For the moment, creating a separate repository in the mynewt-* directory 
is the easiest solution, as it basically is software that is “owned” 
by the Mynewt community, but it’s in a separate repository so that we 
can release it separate from *-core, and include the Zephyr porting 
layer, which I think is good and important.  In my view, we should also 
break out a separate page and marketing for NFFS, and call out that the 
Filesystem is OS agnostic and has a Zephyr port as well.   None of this 
requires us to have a new community or governance structure.  The Mynewt 
committers still vote on the release of NFFS (even if released 
separately) and ASF processes apply, and people who contribute to NFFS 
can become committers on Mynewt.

If, over time, contribution directly to NFFS grows, such that it should 
be it’s own, independent voting entity, it can be created as a full 
separate Apache project - but I think that’s down the road, and 
orthogonal to breaking out the marketing and code structure.

Best,

Sterling

RE: Separate repository for NFFS

Posted by "Cufi, Carles" <Ca...@nordicsemi.no>.
Hi Sterling,

> -----Original Message-----
> From: Sterling Hughes [mailto:sterling.hughes.public@gmail.com]
> Sent: 01 September 2017 02:29
> To: dev@mynewt.apache.org
> Subject: Re: Separate repository for NFFS
> 
> Hi,
> 
> On 31 Aug 2017, at 8:35, David Brown wrote:
> 
> > On Thu, Aug 31, 2017 at 08:29:34AM -0700, Sterling Hughes wrote:
> >> In my opinion this should be a sub-project of Apache Mynewt:
> >> apache-mynewt-nffs.   The filesystem is a part of our operating
> >> system, unlike a boot loader which is more naturally a joint project.
> >>  We can market NFFS as a sub-project, and separately release it
> >> within the Mynewt PMC (from *core.)  The project definition defines
> >> governance, but does not restrict multiple different releases.
> >>
> >> If we get critical mass on NFFS, we can break it into a sub-project
> >> of Apache Mynewt as the TLP (allowing it to have its own
> >> PMC/committers to vote on release), but that requires going through
> >> incubator which seems heavyweight to me.
> >
> > My only concern would be if this results in a fork of the project.  I
> > don't know how heavily NFFS will be used in Zephyr, but it will be
> > interesting to see what happens if it does become popular, and starts
> > getting a bunch of patches.  If it lives just in the Zephyr tree (or
> > another repo outside of Apache), will the code drift, making for a
> > mess.
> >
> 
> Yeah, I think from Runtime’s perspective, we’d like to work on NFFS
> within the context of ASF governance.  We broke mcuboot from Mynewt
> because for a secure boot loader, having more bespoke governance
> policies, especially around security and safety certs, etc. made sense
> to us.  And, at least in our mind, the boot loader being separate from
> the OS made sense.
> 
> When it comes to NFFS, we certainly don’t want to burden our development
> with those governance processes, at least not in the open source
> project.  So Apache governance works more naturally for us.  If Zephyr
> wants to take NFFS, and security and safety certify it, it can bring in
> patches from the NFFS repository, and (hopefully!) contribute back fixes
> and changes that are made as a part of bringing it in Zephyr.
> 
> For the moment, creating a separate repository in the mynewt-* directory
> is the easiest solution, as it basically is software that is “owned”
> by the Mynewt community, but it’s in a separate repository so that we
> can release it separate from *-core, and include the Zephyr porting
> layer, which I think is good and important.  In my view, we should also
> break out a separate page and marketing for NFFS, and call out that the
> Filesystem is OS agnostic and has a Zephyr port as well.   None of this
> requires us to have a new community or governance structure.  The Mynewt
> committers still vote on the release of NFFS (even if released
> separately) and ASF processes apply, and people who contribute to NFFS
> can become committers on Mynewt.

I agree that this is a good solution, at least for the time being.
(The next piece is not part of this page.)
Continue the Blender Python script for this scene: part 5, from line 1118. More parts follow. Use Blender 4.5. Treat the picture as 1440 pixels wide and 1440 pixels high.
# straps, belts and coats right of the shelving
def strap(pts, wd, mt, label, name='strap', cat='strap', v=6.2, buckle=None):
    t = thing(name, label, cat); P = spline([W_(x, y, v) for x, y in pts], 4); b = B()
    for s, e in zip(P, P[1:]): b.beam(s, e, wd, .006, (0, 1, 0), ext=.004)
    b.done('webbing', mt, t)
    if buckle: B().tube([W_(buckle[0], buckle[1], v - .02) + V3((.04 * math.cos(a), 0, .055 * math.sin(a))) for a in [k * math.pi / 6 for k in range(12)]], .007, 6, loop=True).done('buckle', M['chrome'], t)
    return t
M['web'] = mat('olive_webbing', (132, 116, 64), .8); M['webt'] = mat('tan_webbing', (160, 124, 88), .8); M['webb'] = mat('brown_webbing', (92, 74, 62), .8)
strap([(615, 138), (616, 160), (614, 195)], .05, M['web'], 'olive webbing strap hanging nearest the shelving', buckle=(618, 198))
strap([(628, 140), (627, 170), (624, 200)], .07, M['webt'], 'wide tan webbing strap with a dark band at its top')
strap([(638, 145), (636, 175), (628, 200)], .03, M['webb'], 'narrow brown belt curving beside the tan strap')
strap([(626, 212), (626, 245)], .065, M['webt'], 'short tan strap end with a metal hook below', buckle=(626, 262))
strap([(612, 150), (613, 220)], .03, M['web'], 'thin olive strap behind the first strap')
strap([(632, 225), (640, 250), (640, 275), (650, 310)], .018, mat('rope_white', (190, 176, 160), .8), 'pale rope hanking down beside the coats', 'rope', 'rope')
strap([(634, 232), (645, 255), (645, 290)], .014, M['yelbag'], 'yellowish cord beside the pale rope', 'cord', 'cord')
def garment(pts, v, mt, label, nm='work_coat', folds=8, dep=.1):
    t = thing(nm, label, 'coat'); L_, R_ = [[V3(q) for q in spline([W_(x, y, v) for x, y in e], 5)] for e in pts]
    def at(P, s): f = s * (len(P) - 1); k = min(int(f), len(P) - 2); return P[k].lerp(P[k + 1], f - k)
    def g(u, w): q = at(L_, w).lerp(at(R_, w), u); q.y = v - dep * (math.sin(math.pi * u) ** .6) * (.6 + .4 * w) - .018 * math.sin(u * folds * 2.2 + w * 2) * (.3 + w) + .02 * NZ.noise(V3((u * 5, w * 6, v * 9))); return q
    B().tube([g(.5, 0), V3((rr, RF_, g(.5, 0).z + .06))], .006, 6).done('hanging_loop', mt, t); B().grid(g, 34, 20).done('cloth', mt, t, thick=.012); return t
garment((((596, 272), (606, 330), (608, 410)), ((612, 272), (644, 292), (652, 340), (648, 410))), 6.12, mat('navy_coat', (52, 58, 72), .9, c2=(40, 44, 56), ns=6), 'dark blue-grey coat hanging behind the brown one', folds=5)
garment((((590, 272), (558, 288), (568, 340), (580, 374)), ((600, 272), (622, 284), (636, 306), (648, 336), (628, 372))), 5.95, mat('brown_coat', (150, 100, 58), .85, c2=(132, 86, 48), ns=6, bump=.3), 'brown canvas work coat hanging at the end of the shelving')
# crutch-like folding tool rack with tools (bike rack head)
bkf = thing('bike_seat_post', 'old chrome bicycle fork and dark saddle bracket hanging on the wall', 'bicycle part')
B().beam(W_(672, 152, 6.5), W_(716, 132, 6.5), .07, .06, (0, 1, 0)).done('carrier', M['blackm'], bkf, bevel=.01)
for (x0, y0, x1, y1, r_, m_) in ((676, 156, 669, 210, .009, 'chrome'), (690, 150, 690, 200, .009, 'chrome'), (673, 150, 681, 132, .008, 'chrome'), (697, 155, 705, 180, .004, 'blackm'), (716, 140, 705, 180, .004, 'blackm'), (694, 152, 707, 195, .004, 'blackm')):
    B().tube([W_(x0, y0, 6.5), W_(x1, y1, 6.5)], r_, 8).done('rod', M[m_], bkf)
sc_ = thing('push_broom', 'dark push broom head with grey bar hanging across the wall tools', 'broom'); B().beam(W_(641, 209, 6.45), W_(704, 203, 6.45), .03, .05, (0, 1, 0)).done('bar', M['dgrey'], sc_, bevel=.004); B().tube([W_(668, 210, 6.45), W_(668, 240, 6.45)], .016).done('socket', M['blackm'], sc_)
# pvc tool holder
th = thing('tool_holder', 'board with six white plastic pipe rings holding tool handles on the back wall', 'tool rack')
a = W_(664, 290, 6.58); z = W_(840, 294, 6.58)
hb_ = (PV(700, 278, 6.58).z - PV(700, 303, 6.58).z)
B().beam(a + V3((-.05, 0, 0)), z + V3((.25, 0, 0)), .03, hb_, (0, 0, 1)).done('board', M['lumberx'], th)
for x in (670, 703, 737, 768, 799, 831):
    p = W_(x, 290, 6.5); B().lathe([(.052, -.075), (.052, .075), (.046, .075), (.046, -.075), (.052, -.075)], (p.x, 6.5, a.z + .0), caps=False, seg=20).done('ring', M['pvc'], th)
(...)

From a Zephyr perspective we have no objections in contributing upstream fixes to a mynewt-* project, provided that the project itself clearly states that this is indeed and independent component used in other operating systems. The other option, which is what was done with mcuboot, is to place NFFS in a runtimeco repo on GitHub, and that is also a valid alternative from our point of view.

> If, over time, contribution directly to NFFS grows, such that it should
> be it’s own, independent voting entity, it can be created as a full
> separate Apache project - but I think that’s down the road, and
> orthogonal to breaking out the marketing and code structure.

Agreed, the critical bits at this point are to have a separate repository that we can all (Zephyr and Mynewt) can contribute to and that forms the basis of the NFFS codebase (including porting layers) so that both RTOSs can import that, and to make it clear and well-known that NFFS is henceforth an shared effort.